Often, students get exams back, look at their grades, file the exam or throw it away, and give little thought to its useful purpose after the fact. Reviewing what went well and what didn’t can help you do better on future exams, boost your confidence, and demonstrate the use of exams as learning tools in addition to evaluation instruments.

There are two types of exam review. One involves reviewing each individual exam and the second involves pooling information you get from all your examinations. Try to do both and when you do, consider the following questions.

HOW DID YOU STUDY?

  • Did you study actively by asking yourself questions and then answering them?
  • Were you actually studying before the test, or were you still learning new material?
  • Did you space your studying out or cram it in at the last minute?
  • Did your notes make it easier for you to study, or was it difficult to figure out what you meant when you wrote them?
  • Did you study the right things? If not, what prevented you from pinpointing the important areas?

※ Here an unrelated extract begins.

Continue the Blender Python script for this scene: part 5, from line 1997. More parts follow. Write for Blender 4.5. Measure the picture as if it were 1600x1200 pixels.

HOW DID YOU MANAGE YOUR TIME?

  • Did you have enough time to answer all the questions?
  • Did you have enough to review your answers at the end?
  • Did you spend the most time on questions that you counted the most and the least amount of time on the questions that counted the least?
  • Did you work steadily and not speed up at the end?

WHAT KIND OF MISTAKES DID YOU MAKE?

  • Did you understand the overall concept or topic and make silly mathematical or factual errors?
  • Did you miss whole topics when you did your reviewing?
  • Did you have a general idea of what was going on and miss the specific points?
  • Did you make lots of different kinds of mistakes?
  • Did you make mistakes from misunderstanding facts

WERE CERTAIN TYPES OF QUESTIONS HARDER FOR YOU THAN OTHERS?

  • Did you do okay on subjective questions and worse on objective ones?
  • Did you do okay on objective and worse on subjective ones?

HOW ANXIOUS WERE YOU?

  • How much nervousness, or lack of it, contributed to your performance?
  • How much sleep you get before the exam?
  • Did you eat well before the exam?
  • How confident did you feel going into the exam and how did your level of confidence compare to the outcome of the test?